* What to do
Using the material that follows, identify and copy each line with the string "this".

* Exercise data
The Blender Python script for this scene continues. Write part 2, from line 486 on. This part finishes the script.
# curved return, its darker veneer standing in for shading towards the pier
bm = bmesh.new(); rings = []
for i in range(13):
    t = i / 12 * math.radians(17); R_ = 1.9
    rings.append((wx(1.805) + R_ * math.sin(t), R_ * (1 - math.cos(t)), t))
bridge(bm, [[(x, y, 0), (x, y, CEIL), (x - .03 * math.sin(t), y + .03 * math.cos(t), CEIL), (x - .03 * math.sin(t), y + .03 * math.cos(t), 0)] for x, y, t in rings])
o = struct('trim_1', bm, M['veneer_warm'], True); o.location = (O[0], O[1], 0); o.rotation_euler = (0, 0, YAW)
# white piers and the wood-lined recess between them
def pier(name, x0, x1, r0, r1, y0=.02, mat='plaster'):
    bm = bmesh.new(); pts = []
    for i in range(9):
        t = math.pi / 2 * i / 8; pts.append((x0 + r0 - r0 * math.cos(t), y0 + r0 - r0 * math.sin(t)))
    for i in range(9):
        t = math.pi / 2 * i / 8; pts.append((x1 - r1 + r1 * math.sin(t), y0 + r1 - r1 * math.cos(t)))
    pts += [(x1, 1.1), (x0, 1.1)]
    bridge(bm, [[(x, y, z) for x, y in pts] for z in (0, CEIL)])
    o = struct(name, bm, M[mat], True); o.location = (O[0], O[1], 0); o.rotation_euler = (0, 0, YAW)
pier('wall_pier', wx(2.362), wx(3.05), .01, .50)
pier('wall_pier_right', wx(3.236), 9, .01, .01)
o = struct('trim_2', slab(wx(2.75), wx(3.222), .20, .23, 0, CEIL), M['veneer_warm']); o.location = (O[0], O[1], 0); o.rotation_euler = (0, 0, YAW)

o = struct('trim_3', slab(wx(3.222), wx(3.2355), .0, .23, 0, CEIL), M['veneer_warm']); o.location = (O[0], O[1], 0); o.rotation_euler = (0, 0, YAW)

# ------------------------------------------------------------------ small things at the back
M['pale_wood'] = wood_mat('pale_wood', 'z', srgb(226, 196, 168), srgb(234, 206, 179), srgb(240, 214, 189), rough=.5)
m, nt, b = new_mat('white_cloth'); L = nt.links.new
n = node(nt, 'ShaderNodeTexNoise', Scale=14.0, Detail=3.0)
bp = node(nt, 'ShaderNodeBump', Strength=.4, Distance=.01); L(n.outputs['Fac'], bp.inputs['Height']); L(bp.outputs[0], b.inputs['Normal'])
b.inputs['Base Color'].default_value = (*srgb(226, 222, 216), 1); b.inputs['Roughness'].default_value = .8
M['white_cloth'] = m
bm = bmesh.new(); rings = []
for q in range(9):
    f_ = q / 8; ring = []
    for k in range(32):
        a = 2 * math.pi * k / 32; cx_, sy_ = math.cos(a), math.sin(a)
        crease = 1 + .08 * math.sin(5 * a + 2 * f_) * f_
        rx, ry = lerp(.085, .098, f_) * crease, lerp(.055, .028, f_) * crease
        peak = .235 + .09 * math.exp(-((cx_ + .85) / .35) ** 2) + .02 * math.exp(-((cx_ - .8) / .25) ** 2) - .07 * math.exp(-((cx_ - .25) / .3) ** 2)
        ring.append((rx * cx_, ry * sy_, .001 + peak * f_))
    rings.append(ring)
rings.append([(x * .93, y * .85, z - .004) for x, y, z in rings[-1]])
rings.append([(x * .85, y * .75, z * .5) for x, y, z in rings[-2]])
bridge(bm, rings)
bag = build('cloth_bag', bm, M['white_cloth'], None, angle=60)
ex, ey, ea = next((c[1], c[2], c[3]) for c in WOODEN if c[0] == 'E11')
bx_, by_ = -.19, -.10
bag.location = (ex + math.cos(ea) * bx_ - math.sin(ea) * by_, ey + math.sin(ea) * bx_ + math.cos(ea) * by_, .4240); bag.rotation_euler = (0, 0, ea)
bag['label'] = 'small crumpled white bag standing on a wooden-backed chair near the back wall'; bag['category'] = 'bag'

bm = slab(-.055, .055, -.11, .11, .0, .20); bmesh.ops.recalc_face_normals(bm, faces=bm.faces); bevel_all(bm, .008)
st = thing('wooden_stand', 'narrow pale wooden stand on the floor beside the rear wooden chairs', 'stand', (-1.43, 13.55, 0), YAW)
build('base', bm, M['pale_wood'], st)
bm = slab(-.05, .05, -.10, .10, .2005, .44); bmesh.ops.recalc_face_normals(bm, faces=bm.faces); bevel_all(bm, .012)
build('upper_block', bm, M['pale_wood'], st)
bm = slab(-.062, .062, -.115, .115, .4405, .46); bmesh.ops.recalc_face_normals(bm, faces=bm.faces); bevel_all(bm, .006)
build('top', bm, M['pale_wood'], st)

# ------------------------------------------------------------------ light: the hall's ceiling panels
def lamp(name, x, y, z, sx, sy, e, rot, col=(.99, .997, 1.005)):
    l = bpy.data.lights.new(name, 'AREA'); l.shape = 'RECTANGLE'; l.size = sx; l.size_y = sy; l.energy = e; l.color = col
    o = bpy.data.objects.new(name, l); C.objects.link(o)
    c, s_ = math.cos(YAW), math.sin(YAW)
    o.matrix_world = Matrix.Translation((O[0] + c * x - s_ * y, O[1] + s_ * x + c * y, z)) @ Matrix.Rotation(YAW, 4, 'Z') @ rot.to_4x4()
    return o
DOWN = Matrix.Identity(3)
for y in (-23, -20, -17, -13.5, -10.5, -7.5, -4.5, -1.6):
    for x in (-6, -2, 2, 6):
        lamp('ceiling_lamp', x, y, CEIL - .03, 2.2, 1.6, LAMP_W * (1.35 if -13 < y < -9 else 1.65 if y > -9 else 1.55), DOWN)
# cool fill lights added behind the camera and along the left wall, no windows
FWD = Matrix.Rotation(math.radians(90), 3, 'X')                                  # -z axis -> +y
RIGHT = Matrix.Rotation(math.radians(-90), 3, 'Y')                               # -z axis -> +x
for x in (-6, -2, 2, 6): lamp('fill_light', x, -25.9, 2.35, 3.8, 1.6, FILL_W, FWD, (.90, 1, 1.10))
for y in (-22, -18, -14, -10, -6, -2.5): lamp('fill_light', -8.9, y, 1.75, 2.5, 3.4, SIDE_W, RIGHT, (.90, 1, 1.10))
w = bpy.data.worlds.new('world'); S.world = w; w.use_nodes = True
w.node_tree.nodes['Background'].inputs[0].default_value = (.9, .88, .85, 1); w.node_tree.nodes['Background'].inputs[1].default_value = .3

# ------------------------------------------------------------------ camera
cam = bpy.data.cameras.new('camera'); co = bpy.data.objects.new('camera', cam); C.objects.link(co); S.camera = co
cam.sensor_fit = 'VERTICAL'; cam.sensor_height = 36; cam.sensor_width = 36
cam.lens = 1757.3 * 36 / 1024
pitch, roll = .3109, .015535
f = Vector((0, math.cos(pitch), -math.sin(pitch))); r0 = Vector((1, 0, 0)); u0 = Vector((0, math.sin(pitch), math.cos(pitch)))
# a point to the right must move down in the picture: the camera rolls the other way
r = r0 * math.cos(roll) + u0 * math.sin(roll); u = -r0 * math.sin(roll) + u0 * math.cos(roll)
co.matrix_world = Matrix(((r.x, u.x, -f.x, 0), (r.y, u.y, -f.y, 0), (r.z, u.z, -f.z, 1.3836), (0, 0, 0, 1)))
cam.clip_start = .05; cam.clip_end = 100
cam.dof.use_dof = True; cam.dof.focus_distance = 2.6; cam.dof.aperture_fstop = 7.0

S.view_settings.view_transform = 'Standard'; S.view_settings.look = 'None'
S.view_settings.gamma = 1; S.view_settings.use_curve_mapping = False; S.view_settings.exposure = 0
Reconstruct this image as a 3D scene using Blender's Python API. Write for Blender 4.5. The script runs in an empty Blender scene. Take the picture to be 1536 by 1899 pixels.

* Full answer
The Blender Python script for this scene continues. Write part 2, from line 486 on. This part finishes the script.
Reconstruct this image as a 3D scene using Blender's Python API. Write for Blender 4.5. The script runs in an empty Blender scene. Take the picture to be 1536 by 1899 pixels.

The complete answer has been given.